Phil Shilcock, owner and director, Best Office Systems
When I moved from Perth and bought the business eight years ago, Best Office Systems was already eight years old. We have a dozen staff in Albany and three hours’ drive away in Narrogin.
Our core business is A3 multi-function printers by Ricoh, Brother, Konica and Minolta, and we’re stretching into document management and IT. Not just a box seller, we’re consultants – although some customers are transactional and that’s fine. It’s about changing our approach. I’m right into my fishing and have a patch of land – my ‘sanctuary’ – where I grow fruit and vegies, so Albany is a great place to live. But it’s hard to find staff. Young guys disappear into the mines. But once people start working for us, they stay and that is a bit different to other companies in my game. Maybe we’re just nicer. Sometimes we bring in staff on 457 visas to patch skills gaps but the government is making it more expensive. But our biggest challenge is government centralising buying in Perth; many departments I used to sell to I can’t any more. Nevertheless, we’re growing the business and have knocked down a wall and moved to the shop next door as we gear up for the next phase.

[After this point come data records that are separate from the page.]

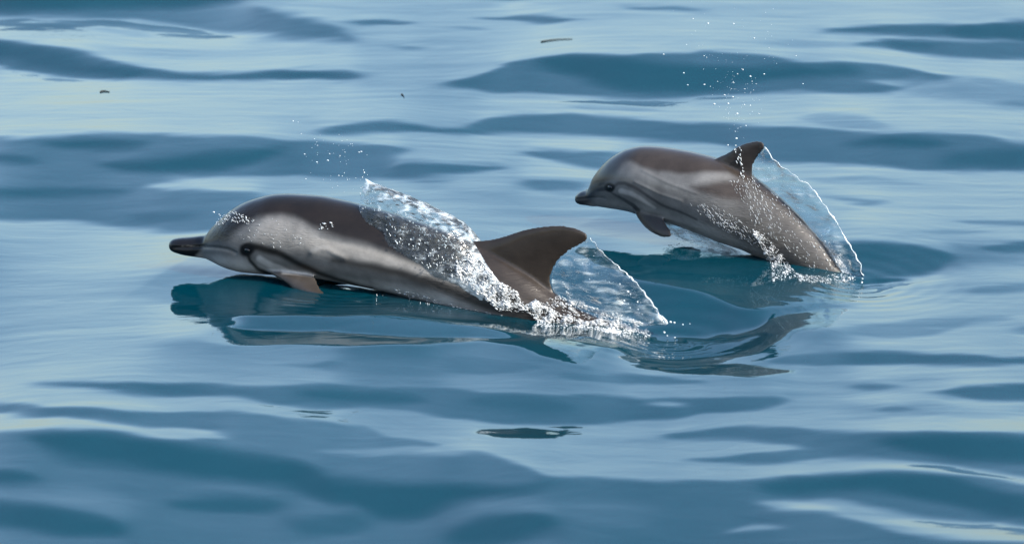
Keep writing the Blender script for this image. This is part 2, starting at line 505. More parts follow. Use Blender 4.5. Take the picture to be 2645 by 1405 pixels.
def build_sea(Hz):
    P = np.stack([XX.ravel(), YY.ravel(), Hz.ravel()], 1)
    pp = to_px(P)
    px = pp[:, 0].reshape(XX.shape)
    py = pp[:, 1].reshape(XX.shape)
    pxw = px + 10 * fft_noise(.25, .2, 3) + 5 * fft_noise(.10, .08, 5)
    pyw = py + 2.6 * fft_noise(.22, .10, 4) + 1.3 * fft_noise(.09, .05, 6)
    shade = 0.86 + 0.03 * fft_noise(.5, .25, 8) + 0.022 * fft_noise(.30, .06, 9)
    tx = np.arange(-700, 3400)
    # rows run away from the boat: the highest and lowest place seen in each row and column, made monotone
    pymax = np.maximum.accumulate(pyw.max(1)[::-1])[::-1]
    pymin = np.minimum.accumulate(pyw.min(1))
    pxmax = np.maximum.accumulate(pxw.max(0))
    pxmin = np.minimum.accumulate(pxw.min(0)[::-1])[::-1]

    def mask(pts, st, sb, ends, shp=XX.shape):
        a = np.array(pts)
        r0 = int(np.searchsorted(-pymin, -(a[:, 2].max() + 40)))
        r1 = int(np.searchsorted(-pymax, -(a[:, 1].min() - 40), side='right'))
        c0 = int(np.searchsorted(pxmax, a[0, 0] - 60))
        c1 = int(np.searchsorted(pxmin, a[-1, 0] + 60, side='right'))
        sl = (slice(r0, r1), slice(c0, c1))
        yt = blur1(np.interp(tx, a[:, 0], a[:, 1]), 22)
        yb = blur1(np.interp(tx, a[:, 0], a[:, 2]), 22)
        qx, qy = pxw[sl], pyw[sl]
        Yt = np.interp(qx, tx, yt)
        Yb = np.interp(qx, tx, yb)
        m = sstep(-st, st, qy - Yt) * sstep(-sb, sb, Yb - qy)
        return sl, m * sstep(a[0, 0] - ends * .3, a[0, 0] + ends, qx) * sstep(-a[-1, 0] - ends * .3, -a[-1, 0] + ends, -qx)
    for pts, val, st, sb, ends in BANDS:
        sl, m = mask(pts, st * 1.1, sb * 1.1, ends * 1.2)
        shade[sl] += (val - shade[sl]) * m
    # outside the frame the same kind of swell goes on
    wild = np.clip(0.5 + 0.42 * fft_noise(.55, .28, 21) + .1 * fft_noise(.25, .1, 22), 0, 1)
    ins = sstep(-160, -20, px) * sstep(-2805, -2665, -px) * sstep(-120, -10, py) * sstep(-1525, -1415, -py)
    shade = shade * ins + wild * (1 - ins)
    slope = np.interp(shade, [0, .05, .2, .35, .5, .65, .85, 1.0], [.31, .26, .180, .112, .052, .000, -.044, -.054])
    # a lower line of sight at the top of the frame, a steeper one at the bottom
    dep = np.arctan2(CAM[2], np.hypot(XX, YY - CAM[1]))
    slope -= (dep - DEP) * 0.5
    # near the animals the water leans enough for the sky above their backs to show in it
    ins0 = ins
    for (x0, y0, x1, y1, hgt, ya) in ((430, 690, 1580, 803, .275, 874), (1480, 583, 2150, 682, .36, 840)):
        wl = y0 + (px - x0) * (y1 - y0) / (x1 - x0)
        dist = np.maximum(py - wl, 30) / (850 * math.sin(DEP))
        need = (np.arctan2(np.interp(px, [850, 920, 1080, 1180], [hgt, .47, .47, hgt]) if hgt == .275 else hgt, dist) + math.radians(2.6) - DEP) / 2
        w = sstep(x0 - 90, x0 + 20, px) * sstep(-x1 - 90, -x1 + 20, -px) * sstep(-16, 26, py + 7 * fft_noise(.30, .2, 41) - (np.interp(px, [1230, 1300, 1450, 1525, 1545], [ya, 888, 925, 945, ya]) if ya == 874 else ya)) * sstep(-1330, -1210, -py)
        slope = np.where(need > slope, slope + (need - slope) * w, slope)
    for pts, val, st, sb, ends in ZONES:
        sl, m = mask(pts, st, sb, ends)
        slope[sl] += (val - slope[sl]) * m
    near = sstep(380, 480, px) * sstep(-2250, -2150, -px) * sstep(560, 640, py) * sstep(-980, -900, -py)
    slope += 0.0022 * fft_noise(.16, .05, 31) + 0.0010 * fft_noise(.08, .03, 32)
    slope += (0.0050 * fft_noise(.55, .034, 33) + 0.0022 * fft_noise(.30, .020, 34)) * (1 - .75 * near) * sstep(.1, .6, shade)
    slope = slope - (1 - ins) * slope.mean() / (1 - ins).mean()
    # height field whose slope away from the boat is the one wanted, as level as possible sideways
    s = slope - slope.mean()
    kx = 2 * np.pi * np.fft.fftfreq(NX, 6.0 / NX)[None, :]
    ky = 2 * np.pi * np.fft.fftfreq(NY, LY / NY)[:, None]
    den = ky ** 2 + 0.06 * kx ** 2 + 0.4
    h = np.real(np.fft.ifft2(-1j * ky * np.fft.fft2(s) / den))
    # rings running out from where the tails cut the surface
    for (qx, qy), am, wl in (((1715, 842),   .0020, .075), ((2185, 712), .0013, .065), ((880, 752), .0012, .06)):
        g = ground(qx, qy)
        r = np.hypot(XX - g[0], (YY - g[1]))
        h = h + am * np.sin(r * 2 * np.pi / wl) * np.exp(-r / .16) * sstep(0, .05, r)
    return h, slope.mean()

H = np.zeros(XX.shape)
for _k in range(8):          # where a crest or trough is seen depends on its height: settle it in a few rounds
    H = H * .5 + build_sea(H)[0] * .5

def settle():
    """the animals float in the swell at a set level: smooth out what the swell adds under them"""
    global H
    P = to_px(np.stack([XX.ravel(), YY.ravel(), np.zeros(XX.size)], 1))
    px, py = P[:, 0].reshape(XX.shape), P[:, 1].reshape(XX.shape)
    for (x0, y0), (x1, y1), w, lift in LEVEL:
        A, B = ground(x0, y0), ground(x1, y1)
        d = (B - A)[:2]
        t = np.clip(((XX - A[0]) * d[0] + (YY - A[1]) * d[1]) / (d @ d), 0, 1)
        r = np.hypot(XX - A[0] - t * d[0], YY - A[1] - t * d[1])
        k = np.exp(-(r / w) ** 2)
        # one smooth low-frequency correction along the animal
        tt = np.linspace(0, 1, 40)
        hh = np.array([H[int(np.clip((A[1] + u * d[1] - Y0) / LY * NY, 0, NY - 1)), int(np.clip((A[0] + u * d[0] + 3) / 6 * NX, 0, NX - 1))] for u in tt])
        H = H + (np.interp(t, np.linspace(0, 1, len(lift)), lift) - np.interp(t, tt, blur1(hh, 5))) * np.exp(-(r / w) ** 2)

LEVEL = [((440, 690), (1700, 815), .34, (.004, .002, -.006, -.024, -.046, -.050)), ((1490, 583), (2170, 684), .34, (0, 0, -.006, -.014))]
settle()

def sea_z(x, y):
    i = np.clip((np.asarray(x) + 3.0) / 6.0 * NX, 0, NX - 2)
    j = np.clip((np.asarray(y) - Y0) / LY * NY, 0, NY - 2)
    i0 = i.astype(int)
    j0 = j.astype(int)
    u, v = i - i0, j - j0
    return (H[j0, i0] * (1 - u) * (1 - v) + H[j0, i0 + 1] * u * (1 - v) + H[j0 + 1, i0] * (1 - u) * v + H[j0 + 1, i0 + 1] * u * v)

def sea_mesh():
    g = np.geomspace(0.02, 4000, 60)
    xs = np.concatenate([(-3.0 - g)[::-1], GX, 3.0 - 6.0 / NX + g])
    ys = np.concatenate([(Y0 - g)[::-1], GY, GY[-1] + g])
    X, Y = np.meshgrid(xs, ys)
    ex = np.maximum(np.maximum(-3 - X, X - GX[-1]), np.maximum(Y0 - Y, Y - GY[-1]))
    Z = sea_z(np.clip(X, -3, GX[-1]), np.clip(Y, Y0, GY[-1])) * np.exp(-np.maximum(ex, 0) / 1.5)
    far = sstep(0.5, 4, ex) * sstep(-400, -40, -ex)
    Z = Z + far * 0.03 * (np.sin(X * 1.1 + Y * 1.9) + np.sin(-X * .7 + Y * 2.7 + 1) + np.sin(X * 2.1 + Y * .9 + 2))
    V = np.stack([X.ravel(), Y.ravel(), Z.ravel()], 1)
    ny, nx = X.shape
    i = np.arange(nx * ny).reshape(ny, nx)
    Fq = np.stack([i[:-1, :-1], i[:-1, 1:], i[1:, 1:], i[1:, :-1]], -1).reshape(-1, 4)
    me = bpy.data.meshes.new('sea')
    me.vertices.add(len(V))
    me.vertices.foreach_set('co', V.ravel())
    me.loops.add(Fq.size)
    me.loops.foreach_set('vertex_index', Fq.ravel().astype(np.int32))
    me.polygons.add(len(Fq))
    me.polygons.foreach_set('loop_start', np.arange(0, Fq.size, 4, dtype=np.int32))
    me.update(calc_edges=True)
    me.polygons.foreach_set('use_smooth', np.ones(len(Fq), bool))
    me.materials.append(M_SEA)
    o = bpy.data.objects.new('sea', me)
    C.objects.link(o)
    tag(o, 'calm blue sea with smooth swell and pale sky reflections', 'sea', kind='structure')
    return o
sea_mesh()

# ------------------------------------------------------------------ dolphins
class Frame:
    """upright lengthwise plane of one animal: a = along (to the right), d = sideways towards the boat, z = up"""
    def __init__(s, p0, p1):
        A, B = ground(*p0), ground(*p1)
        s.o = A
        s.e1 = (B - A) / np.linalg.norm(B - A)
        s.e2 = np.array([s.e1[1], -s.e1[0], 0.0])
        if s.e2[1] > 0:
            s.e2 = -s.e2
    def at(s, px, py, d=0.0):
        r = ray(px, py)
        q = s.o + s.e2 * d
        return CAM + r * (np.dot(q - CAM, s.e2) / np.dot(r, s.e2))
    def loc(s, P):
        q = np.atleast_2d(P) - s.o
        return q @ s.e1, q @ s.e2, q[:, 2]
    def mir(s, P):
        P = np.atleast_2d(P)
        d = (P - s.o) @ s.e2
        return P - 2 * np.outer(d, s.e2)
    def near_px(s, P):
        """photo place of a point or of its mirror twin on the side that faces the boat"""
        P = np.atleast_2d(P)
        d = (P - s.o) @ s.e2
        return to_px(P + np.outer(np.abs(d) - d, s.e2))

def pchip(t, y, q):
    """smooth monotone interpolation"""
    t = np.asarray(t, float)
    y = np.asarray(y, float)
    h = np.diff(t)
    dl = np.diff(y) / h
    m = np.zeros_like(y)
    m[0], m[-1] = dl[0], dl[-1]
    for i in range(1, len(y) - 1):
        if dl[i - 1] * dl[i] > 0:
            w1, w2 = 2 * h[i] + h[i - 1], h[i] + 2 * h[i - 1]
            m[i] = (w1 + w2) / (w1 / dl[i - 1] + w2 / dl[i])
    k = np.clip(np.searchsorted(t, q) - 1, 0, len(h) - 1)
    u = (q - t[k]) / h[k]
    return ((1 + 2 * u) * (1 - u) ** 2 * y[k] + u * (1 - u) ** 2 * h[k] * m[k] + u * u * (3 - 2 * u) * y[k + 1] + u * u * (u - 1) * h[k] * m[k + 1])

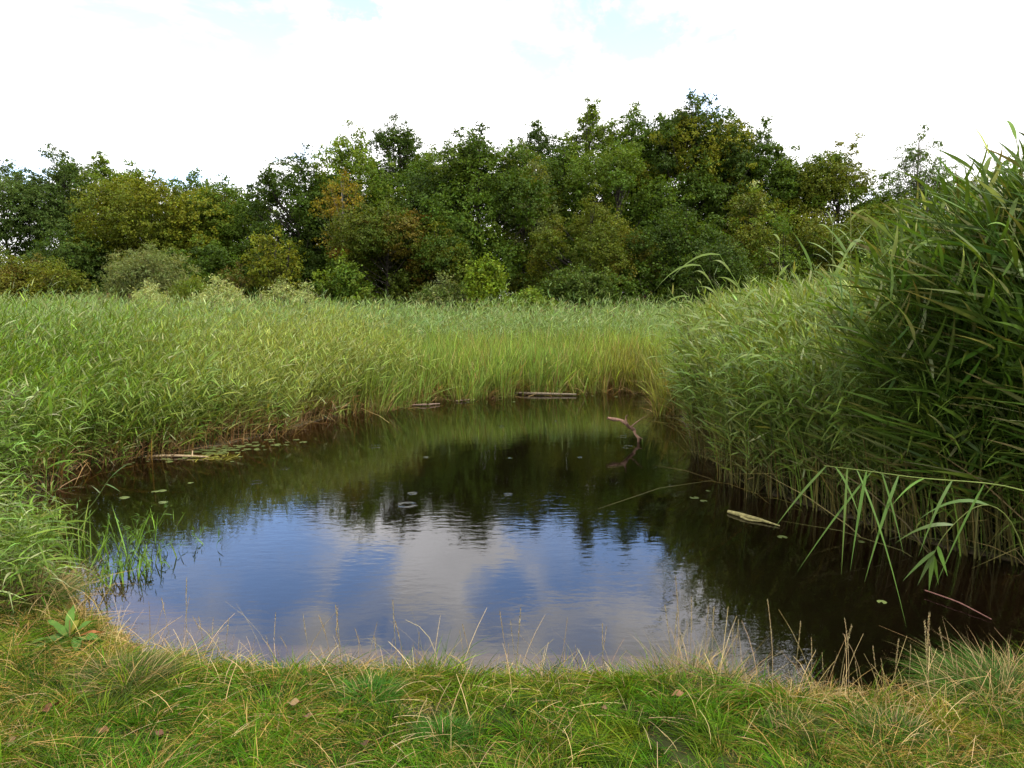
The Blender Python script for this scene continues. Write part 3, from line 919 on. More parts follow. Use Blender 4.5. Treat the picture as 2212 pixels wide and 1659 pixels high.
# the long reed bowing out over the dark water at the right
pa = [at_y(2330, 1075, 3.4), at_y(2212, 1045, 3.45), at_y(2000, 1036, 3.5), at_y(1880, 1018, 3.5), at_y(1780, 1006, 3.5)]
pa[0] = pa[0] + Vector((.35, .1, -.25))
pa = [pa[0] + Vector((.3, .15, -.65))] + pa
lv = []
for tt, (ex, ey), W in ((.99, (1745, 1130), .024), (.86, (1965, 1245), .022), (.9, (1880, 1190), .026), (.80, (1800, 1210), .020), (.76, (2000, 1165), .018),
                        (.82, (1905, 1180), .028), (.70, (1945, 1210), .030), (.62, (1985, 1090), .024), (.55, (2060, 1170), .026), (.48, (2100, 1230), .022), (.95, (1900, 1100), .02)):
    e = np.array(at_y(ex - 60, ey, 3.35))
    Q = np.array(pa, float); k = tt * (len(Q) - 1); k0 = min(int(k), len(Q) - 2); b = Q[k0] * (1 - k + k0) + Q[k0 + 1] * (k - k0)
    v = e - b; L = np.linalg.norm(v) * 1.05
    dr = rng.uniform(.08, .45)
    d = v / L + np.array([0, 0, dr]); d /= np.linalg.norm(d)
    lv.append((tt, d, L, W * .52, dr))
reed_plant('long reed bowed almost level over the dark water with leaves hanging like fingers', G_R, pa, lv, .005, (.17, .21, .05), (.075, .145, .022))
# drooping leafy shoot below it
pb = [at_y(2290, 1290, 3.7), at_y(2200, 1120, 3.65), at_y(2120, 1075, 3.6), at_y(2040, 1150, 3.55), at_y(2015, 1200, 3.55)]
pb[0].z = -.05
lv = [(.98, (-.5, -.1, -.9), .17, .02, .1), (1, (-.1, -.1, -1), .18, .022, .05), (.99, (.25, 0, -1), .16, .018, .05), (.95, (-.7, 0, -.55), .2, .018, .2), (.9, (.35, 0, -.8), .16, .024, .1), (.7, (-.6, 0, .1), .3, .02, .5), (.45, (-.7, 0, .3), .4, .022, .6)]
reed_plant('drooping reed shoot with a tuft of short leaves just above the dark water', G_R, pb, lv, .0045, (.12, .15, .035), (.07, .125, .025))


def upright(label, px, py_top, D, lean=-.2, n=16, L=.42, sd_=0, dirx=-1):
    T = np.array(at_y(px, py_top, D))
    H = T[2]
    b = np.array((T[0] - lean * H, D, 0.0))
    path = [b, b * .6 + T * .4 + np.array((0, 0, .04 * H)), T]
    lv = []
    for j in range(n):
        tt = .42 + .58 * j / (n - 1)
        s = dirx if (j % 3) else -dirx * .6
        lv.append((tt, (s * rng.uniform(.6, 1.0), rng.uniform(-.5, .3), rng.uniform(.7, 1.3) + (1.2 if tt > .97 else 0)), L * rng.uniform(.8, 1.25) * (.7 if tt > .9 else 1), .030 * rng.uniform(.8, 1.2), rng.uniform(.25, .6)))
    return reed_plant(label, G_R, path, lv, .0085, (.26, .30, .10), (.15, .22, .05))


upright('tallest reed sticking up in front of the shrubs, right one of a close pair', 1838, 452, 6.4, -.05, 20, .40)
upright('tall reed beside the tallest one, left one of the close pair', 1798, 480, 6.5, -.06, 18, .40)
upright('slim reed with a bare tip left of the tall close pair', 1684, 520, 9.2, -.03, 9, .3)
upright('tall reed crossing the right-hand reed bed on a slant', 1660, 640, 8.2, -.28, 15)
upright('slanting reed in front of the dark right-hand reeds', 1735, 640, 7.0, -.38, 15)
upright('long slanting reed reaching up towards the shrubs from the right shore', 1905, 560, 6.0, -.45, 16, .45)
upright('reed leaning hard left at the top of the right-hand slope', 2030, 470, 5.4, -.5, 16, .45)
upright('reed arching against the sky near the right edge', 2120, 395, 5.0, -.5, 16, .48)
upright('reed tip highest against the sky at the right edge', 2195, 300, 4.8, -.25, 14, .45)
upright('reed of the right-hand slope just inside the right edge', 2180, 480, 4.6, -.5, 16, .48)

# stray reed in the water on the left
pc = [at_z(165, 1125), at_y(200, 1090, 7.0), at_y(232, 1050, 7.0), at_y(240, 1030, 7.0)]
y0_ = pc[0].y
pc = [pc[0]] + [at_y(a, b, y0_) for a, b in ((205, 1085), (228, 1045), (242, 1028))]
reed_plant('small curved reed rising alone from the water on the left', G_R, pc,
           [(.98, (.5, 0, .5), .22, .02, .2), (.9, (.8, 0, .35), .2, .016, .2), (.7, (.7, 0, -.2), .14, .012, .3), (.5, (-.4, 0, .5), .12, .01, .2)], .006, (.12, .17, .05), (.11, .18, .06))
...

John Dent, founder and director, Australian Telephone Networks
The business I established in 1993 is evolving from a traditional Telstra dealer to an ICT company with a new carrier arm for rebilling and telco services under our own brand. We resell NEC, Panasonic and AAPT and source from distributors such as Commsplus, BMS, Rexel, Lawrence and Hanson.
I had been involved in communications in Perth and at Telecom New Zealand [now Spark] for about 25 years before I came here. Our telco services competing with Telstra for wi-fi and microwave are growing and we’re offering last-mile internet and symmetrical data services. But traditional PBX is lagging. Voice is just an app on the LAN so companies that aren’t evolving are being left behind. We recently built a microwave network for a government department, a turnkey project with site selection, government approvals, hut, mast, solar setup with four microwave links to sites across 20 km2. And we installed a microwave link for the Alzheimer’s Association in Albany where Telstra still has no landlines – the customer was waiting for 11 months for Telstra to act. They run eight Citrix users, internet and VoIP lines on their PBX across the link and love it.
Stuart Evans, owner and managing director, T4 technology
This month is our 10th anniversary in this store. Prior to establishing the business, I was network manager at WA’s daily newspaper, The West Australian, in Perth for seven years. I started T4 in the Albany Business Centre, a business incubator, in August 2003 and opened my first store the following year.
I have another shop in Bunbury and between the two locations have 15 full-time and two part-time staff as well as two subcontractors. I’m working on a management structure now to devolve the day-to-day operational tasks. We were Albany’s first Apple reseller and we also sell laptops, desktops and servers to education, government and business. We also have relationships with vendors such as HP, Cisco and Microsoft and distributors including Ingram Micro, Synnex and Anyware. The margins in computer retail are tight, so we are focusing on adding value through peaceof- mind services, ongoing support and training. Although the region is hampered by poor broadband and our remoteness, customers have jumped on our cloud, monitoring and virtual server solutions this year.